■ **Job**
Exactly the lines from the one containing "0.9), 0.38, 0.52)" through the end of the data below are to be reproduced, and nothing besides them.

■ **Dataset excerpt**
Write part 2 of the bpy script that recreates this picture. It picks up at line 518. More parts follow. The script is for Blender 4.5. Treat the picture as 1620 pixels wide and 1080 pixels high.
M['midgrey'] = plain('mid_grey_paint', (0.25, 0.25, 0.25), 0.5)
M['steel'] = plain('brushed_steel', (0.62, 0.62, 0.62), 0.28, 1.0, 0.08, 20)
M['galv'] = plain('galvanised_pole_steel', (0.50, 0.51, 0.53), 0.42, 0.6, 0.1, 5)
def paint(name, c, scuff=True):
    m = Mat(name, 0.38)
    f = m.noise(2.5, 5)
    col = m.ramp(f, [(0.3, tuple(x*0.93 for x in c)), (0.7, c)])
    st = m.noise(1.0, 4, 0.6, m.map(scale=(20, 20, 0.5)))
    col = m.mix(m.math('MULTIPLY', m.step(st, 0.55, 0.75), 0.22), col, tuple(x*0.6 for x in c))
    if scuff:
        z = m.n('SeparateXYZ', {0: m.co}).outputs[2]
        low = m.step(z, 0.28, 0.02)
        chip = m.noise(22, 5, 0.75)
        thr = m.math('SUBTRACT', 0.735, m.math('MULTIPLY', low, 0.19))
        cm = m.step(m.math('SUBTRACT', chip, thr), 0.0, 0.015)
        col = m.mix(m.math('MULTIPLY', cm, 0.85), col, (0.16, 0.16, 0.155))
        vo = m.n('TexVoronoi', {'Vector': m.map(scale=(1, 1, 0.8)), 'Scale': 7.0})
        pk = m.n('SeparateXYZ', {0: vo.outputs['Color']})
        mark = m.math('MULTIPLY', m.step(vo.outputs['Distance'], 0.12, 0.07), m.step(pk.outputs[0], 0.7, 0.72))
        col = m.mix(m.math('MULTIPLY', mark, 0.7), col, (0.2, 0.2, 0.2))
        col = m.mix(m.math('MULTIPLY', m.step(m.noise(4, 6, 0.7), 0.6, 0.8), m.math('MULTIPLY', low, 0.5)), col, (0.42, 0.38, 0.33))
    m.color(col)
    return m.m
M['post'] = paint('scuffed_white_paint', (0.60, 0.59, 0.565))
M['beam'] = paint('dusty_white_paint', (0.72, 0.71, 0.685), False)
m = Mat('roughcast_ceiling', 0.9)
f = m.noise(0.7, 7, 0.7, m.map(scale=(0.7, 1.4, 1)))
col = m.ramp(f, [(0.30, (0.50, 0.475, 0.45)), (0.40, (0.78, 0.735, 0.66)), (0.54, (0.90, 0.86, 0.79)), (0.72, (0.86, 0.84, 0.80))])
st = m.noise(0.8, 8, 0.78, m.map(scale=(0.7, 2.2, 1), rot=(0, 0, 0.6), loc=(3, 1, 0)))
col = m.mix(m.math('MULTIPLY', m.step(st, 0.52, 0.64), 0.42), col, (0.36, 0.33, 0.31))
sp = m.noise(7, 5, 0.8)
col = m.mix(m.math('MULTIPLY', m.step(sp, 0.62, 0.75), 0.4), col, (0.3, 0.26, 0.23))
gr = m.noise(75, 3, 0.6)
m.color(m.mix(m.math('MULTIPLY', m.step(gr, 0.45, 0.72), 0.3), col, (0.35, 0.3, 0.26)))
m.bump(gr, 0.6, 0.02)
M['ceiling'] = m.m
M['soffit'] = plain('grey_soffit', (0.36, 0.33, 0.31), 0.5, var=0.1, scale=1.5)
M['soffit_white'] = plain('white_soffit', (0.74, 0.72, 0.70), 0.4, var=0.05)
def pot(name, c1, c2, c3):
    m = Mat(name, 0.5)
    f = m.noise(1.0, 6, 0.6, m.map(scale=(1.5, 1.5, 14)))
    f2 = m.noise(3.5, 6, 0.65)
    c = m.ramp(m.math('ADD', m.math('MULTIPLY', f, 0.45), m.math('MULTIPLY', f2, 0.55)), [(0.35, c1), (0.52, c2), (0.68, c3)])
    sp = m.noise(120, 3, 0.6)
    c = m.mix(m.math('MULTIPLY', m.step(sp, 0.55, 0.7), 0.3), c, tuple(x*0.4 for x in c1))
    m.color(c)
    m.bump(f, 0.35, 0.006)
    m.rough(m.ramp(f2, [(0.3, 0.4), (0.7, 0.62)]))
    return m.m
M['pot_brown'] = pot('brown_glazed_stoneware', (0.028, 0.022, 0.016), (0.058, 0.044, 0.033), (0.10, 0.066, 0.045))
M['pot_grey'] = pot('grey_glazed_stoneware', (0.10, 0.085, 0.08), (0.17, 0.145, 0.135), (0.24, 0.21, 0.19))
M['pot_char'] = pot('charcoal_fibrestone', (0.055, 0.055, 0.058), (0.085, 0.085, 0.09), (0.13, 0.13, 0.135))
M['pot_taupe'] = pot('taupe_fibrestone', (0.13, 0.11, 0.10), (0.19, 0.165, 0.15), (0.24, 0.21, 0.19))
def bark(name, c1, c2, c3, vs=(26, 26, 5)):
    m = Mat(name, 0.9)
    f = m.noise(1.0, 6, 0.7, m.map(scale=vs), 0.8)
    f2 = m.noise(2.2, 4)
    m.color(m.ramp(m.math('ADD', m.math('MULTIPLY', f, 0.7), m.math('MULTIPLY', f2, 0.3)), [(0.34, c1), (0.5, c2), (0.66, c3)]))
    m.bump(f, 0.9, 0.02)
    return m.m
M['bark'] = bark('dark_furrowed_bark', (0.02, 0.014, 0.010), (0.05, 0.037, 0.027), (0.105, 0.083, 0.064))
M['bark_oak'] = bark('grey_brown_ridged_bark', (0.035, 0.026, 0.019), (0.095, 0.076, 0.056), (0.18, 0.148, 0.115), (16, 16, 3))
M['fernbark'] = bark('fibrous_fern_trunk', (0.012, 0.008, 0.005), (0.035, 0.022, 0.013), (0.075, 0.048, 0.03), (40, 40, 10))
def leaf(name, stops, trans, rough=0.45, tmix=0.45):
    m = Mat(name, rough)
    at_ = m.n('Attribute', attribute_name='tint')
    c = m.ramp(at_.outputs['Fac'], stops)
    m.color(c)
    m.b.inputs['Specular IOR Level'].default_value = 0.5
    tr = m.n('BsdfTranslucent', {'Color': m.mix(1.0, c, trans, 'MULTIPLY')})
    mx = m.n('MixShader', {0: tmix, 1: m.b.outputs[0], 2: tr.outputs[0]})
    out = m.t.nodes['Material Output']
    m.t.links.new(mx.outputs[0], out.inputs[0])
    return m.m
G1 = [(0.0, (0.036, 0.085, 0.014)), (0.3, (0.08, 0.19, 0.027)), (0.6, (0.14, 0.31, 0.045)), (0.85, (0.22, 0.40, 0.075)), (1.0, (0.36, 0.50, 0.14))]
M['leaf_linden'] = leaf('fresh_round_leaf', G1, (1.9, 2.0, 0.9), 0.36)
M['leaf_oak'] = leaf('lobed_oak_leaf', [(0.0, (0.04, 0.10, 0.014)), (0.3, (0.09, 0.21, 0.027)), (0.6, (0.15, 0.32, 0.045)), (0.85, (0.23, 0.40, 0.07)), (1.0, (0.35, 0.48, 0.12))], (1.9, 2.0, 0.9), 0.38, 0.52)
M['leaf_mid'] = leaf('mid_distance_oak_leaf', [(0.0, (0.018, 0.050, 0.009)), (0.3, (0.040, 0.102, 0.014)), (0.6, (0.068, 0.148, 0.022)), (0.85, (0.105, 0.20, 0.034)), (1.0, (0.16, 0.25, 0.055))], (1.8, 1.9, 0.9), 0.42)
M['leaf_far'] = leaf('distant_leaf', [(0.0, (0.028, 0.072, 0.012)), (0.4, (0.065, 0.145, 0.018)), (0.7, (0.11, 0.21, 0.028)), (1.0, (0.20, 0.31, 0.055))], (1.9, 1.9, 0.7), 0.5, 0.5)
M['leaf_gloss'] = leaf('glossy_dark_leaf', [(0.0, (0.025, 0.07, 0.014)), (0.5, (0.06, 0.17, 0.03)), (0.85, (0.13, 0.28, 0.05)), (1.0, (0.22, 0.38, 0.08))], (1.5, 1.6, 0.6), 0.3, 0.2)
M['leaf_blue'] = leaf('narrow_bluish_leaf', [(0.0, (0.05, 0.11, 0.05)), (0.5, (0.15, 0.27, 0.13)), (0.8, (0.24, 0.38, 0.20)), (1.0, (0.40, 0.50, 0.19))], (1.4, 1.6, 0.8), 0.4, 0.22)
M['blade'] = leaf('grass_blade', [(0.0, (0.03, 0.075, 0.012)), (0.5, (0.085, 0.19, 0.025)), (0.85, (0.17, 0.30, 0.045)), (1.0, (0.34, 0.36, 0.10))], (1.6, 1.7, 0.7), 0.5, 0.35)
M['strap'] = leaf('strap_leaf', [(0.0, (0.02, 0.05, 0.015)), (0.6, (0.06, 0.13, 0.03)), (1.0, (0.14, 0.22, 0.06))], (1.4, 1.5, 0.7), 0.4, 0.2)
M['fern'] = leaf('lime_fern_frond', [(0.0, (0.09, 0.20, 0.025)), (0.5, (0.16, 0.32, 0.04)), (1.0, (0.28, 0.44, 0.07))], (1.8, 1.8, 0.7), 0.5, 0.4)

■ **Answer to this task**
M['leaf_oak'] = leaf('lobed_oak_leaf', [(0.0, (0.04, 0.10, 0.014)), (0.3, (0.09, 0.21, 0.027)), (0.6, (0.15, 0.32, 0.045)), (0.85, (0.23, 0.40, 0.07)), (1.0, (0.35, 0.48, 0.12))], (1.9, 2.0, 0.9), 0.38, 0.52)
M['leaf_mid'] = leaf('mid_distance_oak_leaf', [(0.0, (0.018, 0.050, 0.009)), (0.3, (0.040, 0.102, 0.014)), (0.6, (0.068, 0.148, 0.022)), (0.85, (0.105, 0.20, 0.034)), (1.0, (0.16, 0.25, 0.055))], (1.8, 1.9, 0.9), 0.42)
M['leaf_far'] = leaf('distant_leaf', [(0.0, (0.028, 0.072, 0.012)), (0.4, (0.065, 0.145, 0.018)), (0.7, (0.11, 0.21, 0.028)), (1.0, (0.20, 0.31, 0.055))], (1.9, 1.9, 0.7), 0.5, 0.5)
M['leaf_gloss'] = leaf('glossy_dark_leaf', [(0.0, (0.025, 0.07, 0.014)), (0.5, (0.06, 0.17, 0.03)), (0.85, (0.13, 0.28, 0.05)), (1.0, (0.22, 0.38, 0.08))], (1.5, 1.6, 0.6), 0.3, 0.2)
M['leaf_blue'] = leaf('narrow_bluish_leaf', [(0.0, (0.05, 0.11, 0.05)), (0.5, (0.15, 0.27, 0.13)), (0.8, (0.24, 0.38, 0.20)), (1.0, (0.40, 0.50, 0.19))], (1.4, 1.6, 0.8), 0.4, 0.22)
M['blade'] = leaf('grass_blade', [(0.0, (0.03, 0.075, 0.012)), (0.5, (0.085, 0.19, 0.025)), (0.85, (0.17, 0.30, 0.045)), (1.0, (0.34, 0.36, 0.10))], (1.6, 1.7, 0.7), 0.5, 0.35)
M['strap'] = leaf('strap_leaf', [(0.0, (0.02, 0.05, 0.015)), (0.6, (0.06, 0.13, 0.03)), (1.0, (0.14, 0.22, 0.06))], (1.4, 1.5, 0.7), 0.4, 0.2)
M['fern'] = leaf('lime_fern_frond', [(0.0, (0.09, 0.20, 0.025)), (0.5, (0.16, 0.32, 0.04)), (1.0, (0.28, 0.44, 0.07))], (1.8, 1.8, 0.7), 0.5, 0.4)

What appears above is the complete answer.